Equate the coefficients of like terms and solve for A, B and C.

Equate coefficients of like terms: A + B = 1, -A + B + C = 1, A + C = 1. Solving this system of simultaneous equations, we find A = 1/3, B = 2/3 and C = 2/3.

Write the partial fraction decomposition.

Substitute the values of A, B, and C back into the partial fraction decomposition: \(\frac{x^2 + x + 1}{(x+1)(x^2 - x + 1)} = \frac{1/3}{x+1} + \frac{(2/3)x + (2/3)}{x^2 -x + 1}\). Now, the expression has been decomposed into its partial fractions, and the correct answer is: \(\frac{1}{3(x+1)}+\frac{2 x+2}{3\left(x^{2}-x+1\right)}\) (option 3).

Key concepts

Polynomial Factorization

Factoring polynomials is a pivotal skill in algebra that involves expressing a polynomial as the product of its simpler polynomial factors. In our case, we started with the denominator of the expression given in the exercise: \[x^3 + 1.\]We can recognize this as a sum of cubes, which has a standardized factoring approach. A sum of cubes, such as \[a^3 + b^3,\]can be factored into \[(a + b)(a^2 - ab + b^2).\]Applying this to the expression yields:\[x^3 + 1 = (x + 1)(x^2 - x + 1).\]This factorization is crucial, as it simplifies the expression and sets the stage for the partial fraction decomposition. Essentially, we reduce a complex problem into more manageable parts, which is a fundamental aspect of solving many algebraic problems. This approach is not only recommended but necessary for working with rational expressions in partial fractions.

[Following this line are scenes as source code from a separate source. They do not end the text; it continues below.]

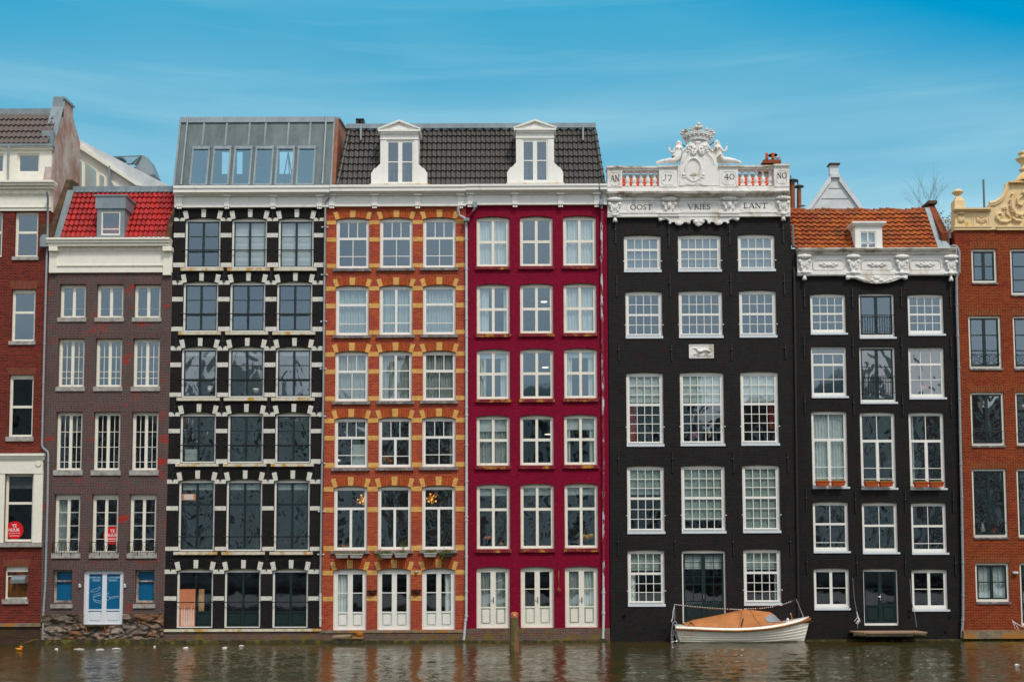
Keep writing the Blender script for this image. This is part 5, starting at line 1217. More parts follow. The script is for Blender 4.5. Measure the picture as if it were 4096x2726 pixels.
# ============================================================ HOUSE G (black, orange tile roof)
G=House('black brick house with an orange pantile roof and white carved cornice',3520,y=.03)
G.R=.09
gp=lambda c,r,s=.5:[(0,0,1,s,c,r[0],{'bb':.03}),(0,s,1,1,c,r[1],{'bb':.05})]
Gk=dict(of=.07,ot=.055,ob=.12,sb=.045,mt=.026,head='frame_head')
french=[(0,0,1,.37,2,1,{'mt':.03}),(0,.37,.5,1,1,[.62,.88],{'sb':.06}),(.5,.37,1,1,1,[.62,.88],{'sb':.06})]
dkd=lambda r:[(0,0,.5,1,1,r,{'mat':'green_frame','sb':.06}),(.5,0,1,1,1,r,{'mat':'green_frame','sb':.06})]
spec=[((3242,1172,3384,1332),gp(4,(2,2)),6,'glass_sky',[]),((3437,1172,3578.5,1348),dkd(1),3,'glass_sky',[]),((3632,1175,3775.5,1336),gp(4,(2,2)),4,'glass_sky',[]),
 ((3245.5,1385.5,3387.5,1585),[(0,.11,1,.36,3,1),(0,.36,1,1,3,2)],0,'glass_sky',[('b',0,1,0,.10,'blind_brown')]),((3440,1387,3583,1608),dkd([.35,.66]),0,'glass_wavy',[]),((3635.5,1389,3779,1590),[(0,0,1,.33,3,1),(0,.33,1,1,3,2)],0,'glass_wavy',[]),
 ((3248,1642,3391,1947),french,4,'glass_low',[('c',0,1,0,1,'cloth')]),((3442.5,1646,3583.5,1951),french,5,'glass_wavy',[('b',.0,.9,.62,.8,'blind_brown')] if 0 else []),((3638,1647,3780,1952),french,4,'glass_wavy',[('c',0,.16,0,1,'cloth')]),
 ((3253,2004,3395,2204),[(0,0,1,.45,2,1),(0,.45,1,1,2,[.78])],5,'glass_wavy',[]),((3449.5,2006.6,3592,2208),[(0,0,1,.47,2,1),(0,.47,1,1,2,1)],4,'glass_wavy',[]),((3646,2008,3788,2210),[(0,0,1,.47,2,1),(0,.47,1,1,2,[.75])],4,'glass_wavy',[]),
 ((3256,2270,3399,2432),[(0,0,.5,1,1,2,{'sb':.055}),(.5,0,1,1,1,2,{'sb':.055})],5,'glass_clear',[]),((3648,2273.5,3792,2437),[(0,0,.5,1,1,2,{'sb':.055}),(.5,0,1,1,1,2,{'sb':.055})],5,'glass_clear',[])]
gl_=[]
for rect,pan,dr,gl,cur in spec:
    l=G.win(rect,pan,rise=dr,gl=gl,cur=cur,**Gk); gl_.append(l)
    q=MB(); q.box(l[0]-.01,l[1]+.05,G.y-.035,G.y+.05,l[2]-.065,l[2]+.01); q.build('sill','bluewhite_sill',l[10])
gd=G.win((3455,2272,3594,2500),[(0,0,.5,1,1,[.5],{'mat':'green_frame','sb':.07,'panel':.34,'bb':.08,'name':'door_leaf'}),(.5,0,1,1,1,[.5],{'mat':'green_frame','sb':.07,'panel':.34,'bb':.08,'name':'door_leaf'})],rise=4,of=.045,ot=.08,ob=.09,gl='glass_clear',name='double_door',head='frame_head')
m=MB(); x=(gd[0]+gd[1])/2+.01; z=W(3520,2386,0).z; m.box(x-.03,x+.02,gd[9]-.0,gd[9]+.04,z-.14,z+.12); m.tube([(x,gd[9]-.03,z),(x-.12,gd[9]-.03,z)],.016,6); m.build('door_handle','steel',gd[10])
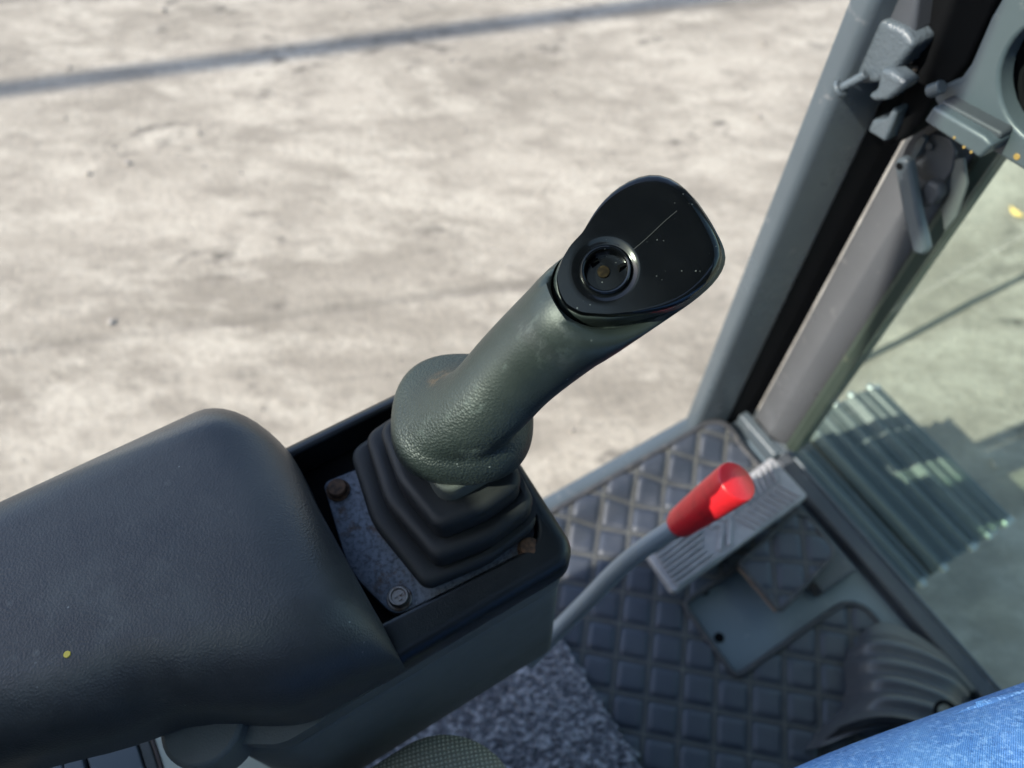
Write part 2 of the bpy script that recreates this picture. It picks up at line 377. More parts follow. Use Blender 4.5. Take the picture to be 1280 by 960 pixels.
# front cross member below the glass
m = MB(); m.box((.10, .6705, -.005), (.72, .029, .05)); m.build('front_beam', m_cabd, cab, 0, .005)
m = MB(); m.tube([(-.245, .687, .019), (.46, .687, .019)], .0028, 10); m.build('seal_highlight', m_cab, cab)  # pale bead: the beam's thin rim highlight put into its paint
# roof and rear, above and behind the camera; openings shaped to steer the sun
for x0, y0, x1, y1 in ((-.46, -.05, .52, .74), (-.46, -.71, -.42, -.05), (.40, -.71, .52, -.05)):
    MB().box(((x0 + x1) / 2, (y0 + y1) / 2, 1.66), (x1 - x0 - .001, y1 - y0 - .001, .06)).build('roof_panel', m_cabd, cab, 0, .004)
MB().box((-.01, -.386, 1.665), (.81, .664, .006)).build('added_roof_hatch', m_glass, cab, 0)  # unseen opening added to let sky and sun into the cab
MB().box((.03, -.72, .692), (.90, .05, 1.554)).build('rear_wall', m_cabd, cab, 0, .01)  # closed this high to keep the sun off armrest and mat
MB().box((.29, -.72, 1.547), (.38, .05, .146)).build('rear_wall', m_cabd, cab, 0, .01)
MB().box((-.16, -.722, 1.5655), (.51, .005, .188)).build('rear_sun_window', m_glass, cab, 0)  # unseen slot, sized so sun reaches joystick, knob and jeans
MB().box((.46, -.02, .62), (.05, 1.36, 1.32)).build('right_shade_wall', m_cabd, cab, 0, .01)  # unseen solid wall, raised to block light from the right
MB().box((.46, .66, .8), (.05, .06, 1.6)).build('front_pillar', m_cabd, cab, 0, .01)

# ------------------------------------------------------------------ front window
fw = root('front_window', (-.3, .69, 0), 'tinted front windscreen in a grey post frame with latch lever', 'windscreen')
m = MB(); m.prism([(-.342, .690), (-.338, .684), (-.302, .676), (-.297, .677), (-.278, .690), (-.2725, .698), (-.2725, .722), (-.342, .722)], .012, 1.6)
m.build('frame_post', m_post, fw, 25)
m = MB(); m.prism([(-.272, .694), (-.266, .692), (-.256, .697), (-.253, .701), (-.253, .718), (-.272, .718)], .012, 1.6); m.build('glass_edge_tint', m_gtint, fw, 0)  # post side behind the glass; green glass reflection put into its colour
m = MB(); m.box((.102, .6925, .80), (.708, .005, 1.60)); m.build('glass', m_glass, fw, 0)
q = at(930, 540, .03); m = MB(); rslab(m, rect(-.352, .655, -.262, .673), .004, 0.0, .03, .004); m.build('post_foot', m_cab, fw)

# ------------------------------------------------------------------ joystick console: armrest, bezel, side housing
con = root('control_console', (-.22, -.1, .4), 'black left control console with padded armrest and joystick well', 'control console')
def sect(y, xl, xr, zb, zt, rl, rr, rb=.012, n=8):
    pts = []
    def arc(cx, cz, r, a0, a1):
        for k in range(n + 1):
            a = a0 + (a1 - a0) * k / n; pts.append(Vector((cx + r * math.cos(a), y, cz + r * math.sin(a))))
    arc(xr - rb, zb + rb, rb, -math.pi / 2, 0); arc(xr - rr, zt - rr, rr, 0, math.pi / 2)
    arc(xl + rl, zt - rl, rl, math.pi / 2, math.pi); arc(xl + rb, zb + rb, rb, math.pi, 1.5 * math.pi)
    return pts
def lerp_tab(tab, y):
    for (a, va), (b, vb) in zip(tab, tab[1:]):
        if y <= b:
            t = max(0, (y - a) / (b - a)); t = t * t * (3 - 2 * t); return va + (vb - va) * t
    return tab[-1][1]
XR = [(-.75, -.20), (-.24, -.192), (-.15, -.172), (-.06, -.134), (0, -.1315)]
ZB = [(-.75, .62), (-.17, .615), (-.10, .592), (0, .599)]
Y1, RN = -.004, .048
ys = [-.75, -.6, -.45, -.35, -.28] + [-.26 + .015 * k for k in range(int((.26 - RN) / .015))]
rings = []
for y in ys: rings.append(sect(y, -.352, lerp_tab(XR, y), lerp_tab(ZB, y), .700, .040, .050 if y > -.1 else .042, .012))
for k in range(0, 13):
    a = math.pi / 2 * k / 12; y = Y1 - RN + RN * math.sin(a); c = 1 - math.cos(a)
    zt = .700 - (RN - .004) * c ; xl = -.352 + .085 * c; xr = lerp_tab(XR, y)
    rings.append(sect(y, xl, xr, .599, zt, .040 * (1 - .5 * c), .050 * (1 - .35 * c), .012))
for r in rings:      # the front of the armrest bows back round the well
    for p in r:
        if p.y > -.05 and p.z < .69: p.y -= .005 * max(0, 1 - ((p.x + .228) / .068) ** 2) * min(1, (.69 - p.z) / .04) * min(1, (p.y + .05) / .03)
MB().loft(rings).build('armrest', m_arm, con, 60)
# paint fleck on the armrest
m_ochre = Mt('ochre_paint_chip', (.34, .21, .06), .7)
m_fleck = Mt('yellow_paint_fleck', (.75, .56, .07), .5)
q = at(84, 818, .700); MB().tube([(q.x, q.y, .697), (q.x, q.y, .7006)], [.0026, .0019], 10).build('paint_fleck', m_fleck, con)
# bezel round the joystick well
BO = rect(-.312, -.035, -.1325, .136); BI = [(-.300, -.02), (-.1615, -.02), (-.1535, .121), (-.300, .121)]
m = MB(); rings = []; z0, z1 = .598, .646
for k in range(4): a = math.pi / 2 * k / 3; rings.append(lift(rpoly(BO, .017, .006 * (1 - math.sin(a)), 8), z0 + .006 * (1 - math.cos(a))))
for k in range(7): a = math.pi / 2 * k / 6; rings.append(lift(rpoly(BO, .017, .009 * (1 - math.cos(a)), 8), z1 - .009 + .009 * math.sin(a)))
for k in range(6): a = math.pi / 2 * k / 5; rings.append(lift(rpoly(BI, .017, -.0035 * (1 - math.sin(a)), 8), z1 - .0035 * (1 - math.cos(a)) - (.004 if 0 else 0)))
rings.append(lift(rpoly(BI, .017, .001, 8), .630)); rings.append(lift(rpoly(BI, .014, .004, 8), .622))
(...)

System of Simultaneous Equations

Once we factor the denominator, the next step is to express the given rational expression as a sum of simpler fractions. We achieve this in part by setting up a system of equations based on the coefficients of a polynomial.To decompose the expression \[\frac{x^2 + x + 1}{(x+1)(x^2 - x + 1)},\]we assume it can be written as:\[\frac{A}{x+1} + \frac{Bx + C}{x^2 - x + 1}.\]To find the values of \(A\), \(B\), and \(C\), we clear the denominators by multiplying through by \[(x+1)(x^2 - x + 1),\]giving us:\[x^2 + x + 1 = A(x^2 - x + 1) + (Bx + C)(x+1).\]After expanding and collecting like terms, we equate coefficients of corresponding powers of \(x\) on both sides. This results in a system of simultaneous equations:

• \(A + B = 1\)
• \(-A + B + C = 1\)
• \(A + C = 1\)

These equations can be solved using substitution or elimination methods, yielding the values \(A = \frac{1}{3}\), \(B = \frac{2}{3}\), and \(C = \frac{2}{3}\). Solving such systems allows us to find the constants required for the partial fraction decomposition.

Rational Expressions

Rational expressions are fractions where both the numerator and the denominator are polynomials. When working with these expressions, especially in calculus and algebra, simplifying them through partial fraction decomposition can prove tremendously beneficial.In this exercise, our original rational expression was:\[\frac{x^2 + x + 1}{x^3 + 1}.\]By factoring the denominator, we transformed it into a form that suited decomposition. The goal of partial fraction decomposition is to express this rational expression as the sum of simpler fractions whose denominators are the polynomial factors.The technique is particularly useful when dealing with integrals, as simpler expressions are often easier to integrate. Moreover, by aligning with partial fraction decomposition, we prepare a foundation for further mathematical operations such as integration and Laplace Transforms.This method provides more insight into the structure of the expression, allowing for hands-on manipulation in solving more complex algebraic problems.